Reproduce precisely the lines between the start of the data below and the line with "0, 'green_crate', sc=.8)", both included.

Source data →
★ ★ ★ ★
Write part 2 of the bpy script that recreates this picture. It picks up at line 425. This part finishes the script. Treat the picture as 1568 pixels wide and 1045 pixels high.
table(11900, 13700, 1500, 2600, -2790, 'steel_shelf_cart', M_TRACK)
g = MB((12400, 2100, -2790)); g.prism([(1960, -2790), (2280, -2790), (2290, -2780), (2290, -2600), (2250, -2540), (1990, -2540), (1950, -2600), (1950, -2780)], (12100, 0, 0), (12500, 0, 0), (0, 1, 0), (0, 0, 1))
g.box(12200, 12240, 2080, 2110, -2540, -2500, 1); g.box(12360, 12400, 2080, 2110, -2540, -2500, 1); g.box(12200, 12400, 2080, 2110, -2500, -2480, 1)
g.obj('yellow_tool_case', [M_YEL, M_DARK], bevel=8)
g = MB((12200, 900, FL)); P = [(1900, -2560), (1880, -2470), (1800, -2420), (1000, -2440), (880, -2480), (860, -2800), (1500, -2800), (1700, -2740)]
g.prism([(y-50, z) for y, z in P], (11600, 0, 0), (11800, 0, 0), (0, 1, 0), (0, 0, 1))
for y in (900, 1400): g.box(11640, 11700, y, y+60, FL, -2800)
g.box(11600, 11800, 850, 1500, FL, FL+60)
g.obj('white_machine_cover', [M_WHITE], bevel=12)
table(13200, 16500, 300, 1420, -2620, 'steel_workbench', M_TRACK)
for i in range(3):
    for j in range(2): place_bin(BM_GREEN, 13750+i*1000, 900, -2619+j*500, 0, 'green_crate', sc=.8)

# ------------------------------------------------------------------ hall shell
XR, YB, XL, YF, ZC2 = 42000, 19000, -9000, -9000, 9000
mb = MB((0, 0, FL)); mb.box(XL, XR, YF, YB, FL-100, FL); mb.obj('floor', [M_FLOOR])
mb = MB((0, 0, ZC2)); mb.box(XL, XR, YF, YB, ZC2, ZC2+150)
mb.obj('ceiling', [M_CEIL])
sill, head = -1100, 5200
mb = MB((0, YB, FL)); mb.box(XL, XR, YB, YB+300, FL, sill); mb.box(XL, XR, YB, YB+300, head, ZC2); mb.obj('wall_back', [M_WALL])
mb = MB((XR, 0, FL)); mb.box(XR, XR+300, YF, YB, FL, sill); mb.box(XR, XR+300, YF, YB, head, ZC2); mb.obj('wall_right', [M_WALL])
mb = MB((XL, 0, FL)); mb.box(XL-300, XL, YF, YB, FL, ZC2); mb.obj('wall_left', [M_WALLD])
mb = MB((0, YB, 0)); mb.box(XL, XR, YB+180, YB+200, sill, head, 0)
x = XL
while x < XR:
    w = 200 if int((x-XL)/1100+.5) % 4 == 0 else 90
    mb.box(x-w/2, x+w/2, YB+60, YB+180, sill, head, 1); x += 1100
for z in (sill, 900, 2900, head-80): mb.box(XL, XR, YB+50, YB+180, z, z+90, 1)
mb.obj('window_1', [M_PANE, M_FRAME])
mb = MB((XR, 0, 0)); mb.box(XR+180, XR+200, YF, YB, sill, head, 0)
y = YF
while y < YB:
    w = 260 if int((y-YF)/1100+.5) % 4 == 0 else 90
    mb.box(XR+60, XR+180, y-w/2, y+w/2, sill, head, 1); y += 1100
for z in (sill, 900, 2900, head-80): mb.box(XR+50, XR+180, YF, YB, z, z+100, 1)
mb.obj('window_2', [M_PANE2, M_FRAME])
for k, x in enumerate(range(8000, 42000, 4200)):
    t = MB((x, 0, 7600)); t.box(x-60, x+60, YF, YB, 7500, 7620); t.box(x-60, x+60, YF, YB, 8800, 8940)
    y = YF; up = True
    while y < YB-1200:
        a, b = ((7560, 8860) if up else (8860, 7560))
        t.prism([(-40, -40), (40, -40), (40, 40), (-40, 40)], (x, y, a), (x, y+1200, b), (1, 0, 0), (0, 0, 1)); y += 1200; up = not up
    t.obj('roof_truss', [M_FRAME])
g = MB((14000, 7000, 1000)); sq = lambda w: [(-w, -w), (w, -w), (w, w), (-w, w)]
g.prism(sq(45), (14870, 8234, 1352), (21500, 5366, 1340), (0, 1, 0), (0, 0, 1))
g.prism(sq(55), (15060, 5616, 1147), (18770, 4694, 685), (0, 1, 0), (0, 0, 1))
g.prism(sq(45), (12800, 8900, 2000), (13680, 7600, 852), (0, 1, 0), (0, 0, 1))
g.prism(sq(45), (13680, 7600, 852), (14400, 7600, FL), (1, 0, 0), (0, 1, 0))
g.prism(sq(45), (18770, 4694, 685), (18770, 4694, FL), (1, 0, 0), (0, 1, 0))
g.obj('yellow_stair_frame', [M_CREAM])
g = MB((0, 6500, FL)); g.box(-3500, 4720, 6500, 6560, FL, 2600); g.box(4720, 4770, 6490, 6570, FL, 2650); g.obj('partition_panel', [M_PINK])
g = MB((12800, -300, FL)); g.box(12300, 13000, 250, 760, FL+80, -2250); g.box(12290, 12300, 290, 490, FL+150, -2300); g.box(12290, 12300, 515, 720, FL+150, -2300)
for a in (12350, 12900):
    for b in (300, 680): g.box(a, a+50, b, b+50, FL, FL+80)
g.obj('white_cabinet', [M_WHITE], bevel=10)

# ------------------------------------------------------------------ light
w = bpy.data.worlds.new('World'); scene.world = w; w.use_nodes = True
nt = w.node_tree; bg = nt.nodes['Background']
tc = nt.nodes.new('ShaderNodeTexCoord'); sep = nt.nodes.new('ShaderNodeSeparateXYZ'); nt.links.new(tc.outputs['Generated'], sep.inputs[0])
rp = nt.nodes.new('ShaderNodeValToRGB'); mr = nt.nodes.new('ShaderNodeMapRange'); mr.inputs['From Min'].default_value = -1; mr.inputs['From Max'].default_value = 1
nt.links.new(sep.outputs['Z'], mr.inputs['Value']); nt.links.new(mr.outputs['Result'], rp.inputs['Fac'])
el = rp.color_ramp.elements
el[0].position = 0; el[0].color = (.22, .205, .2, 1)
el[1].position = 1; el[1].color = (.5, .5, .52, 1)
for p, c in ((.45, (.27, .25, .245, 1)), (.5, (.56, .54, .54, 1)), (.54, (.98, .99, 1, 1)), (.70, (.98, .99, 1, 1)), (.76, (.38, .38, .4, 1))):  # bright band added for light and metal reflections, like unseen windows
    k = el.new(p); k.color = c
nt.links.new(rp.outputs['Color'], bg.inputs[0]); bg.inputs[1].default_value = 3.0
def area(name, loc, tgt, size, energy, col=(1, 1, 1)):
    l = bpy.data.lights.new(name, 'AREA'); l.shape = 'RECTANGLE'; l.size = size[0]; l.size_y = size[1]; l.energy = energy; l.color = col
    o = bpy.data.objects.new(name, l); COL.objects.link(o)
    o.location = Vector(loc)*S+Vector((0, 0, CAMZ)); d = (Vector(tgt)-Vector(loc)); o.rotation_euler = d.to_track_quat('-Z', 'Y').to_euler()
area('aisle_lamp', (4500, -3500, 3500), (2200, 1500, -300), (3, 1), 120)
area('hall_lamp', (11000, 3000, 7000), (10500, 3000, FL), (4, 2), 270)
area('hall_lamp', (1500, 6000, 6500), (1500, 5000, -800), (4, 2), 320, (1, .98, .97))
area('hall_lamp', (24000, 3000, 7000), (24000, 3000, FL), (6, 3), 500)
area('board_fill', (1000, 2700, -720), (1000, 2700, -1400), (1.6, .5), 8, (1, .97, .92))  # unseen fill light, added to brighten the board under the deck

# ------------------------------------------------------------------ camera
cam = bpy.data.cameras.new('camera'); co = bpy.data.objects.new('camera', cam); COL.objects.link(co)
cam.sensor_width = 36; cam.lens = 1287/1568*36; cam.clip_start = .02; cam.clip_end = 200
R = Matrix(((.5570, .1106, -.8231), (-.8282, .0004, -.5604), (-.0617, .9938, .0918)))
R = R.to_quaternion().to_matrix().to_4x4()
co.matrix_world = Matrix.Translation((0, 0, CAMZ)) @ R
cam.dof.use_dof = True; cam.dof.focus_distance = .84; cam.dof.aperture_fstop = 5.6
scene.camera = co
★ ★ ★ ★
Solution →
Write part 2 of the bpy script that recreates this picture. It picks up at line 425. This part finishes the script. Treat the picture as 1568 pixels wide and 1045 pixels high.
table(11900, 13700, 1500, 2600, -2790, 'steel_shelf_cart', M_TRACK)
g = MB((12400, 2100, -2790)); g.prism([(1960, -2790), (2280, -2790), (2290, -2780), (2290, -2600), (2250, -2540), (1990, -2540), (1950, -2600), (1950, -2780)], (12100, 0, 0), (12500, 0, 0), (0, 1, 0), (0, 0, 1))
g.box(12200, 12240, 2080, 2110, -2540, -2500, 1); g.box(12360, 12400, 2080, 2110, -2540, -2500, 1); g.box(12200, 12400, 2080, 2110, -2500, -2480, 1)
g.obj('yellow_tool_case', [M_YEL, M_DARK], bevel=8)
g = MB((12200, 900, FL)); P = [(1900, -2560), (1880, -2470), (1800, -2420), (1000, -2440), (880, -2480), (860, -2800), (1500, -2800), (1700, -2740)]
g.prism([(y-50, z) for y, z in P], (11600, 0, 0), (11800, 0, 0), (0, 1, 0), (0, 0, 1))
for y in (900, 1400): g.box(11640, 11700, y, y+60, FL, -2800)
g.box(11600, 11800, 850, 1500, FL, FL+60)
g.obj('white_machine_cover', [M_WHITE], bevel=12)
table(13200, 16500, 300, 1420, -2620, 'steel_workbench', M_TRACK)
for i in range(3):
    for j in range(2): place_bin(BM_GREEN, 13750+i*1000, 900, -2619+j*500, 0, 'green_crate', sc=.8)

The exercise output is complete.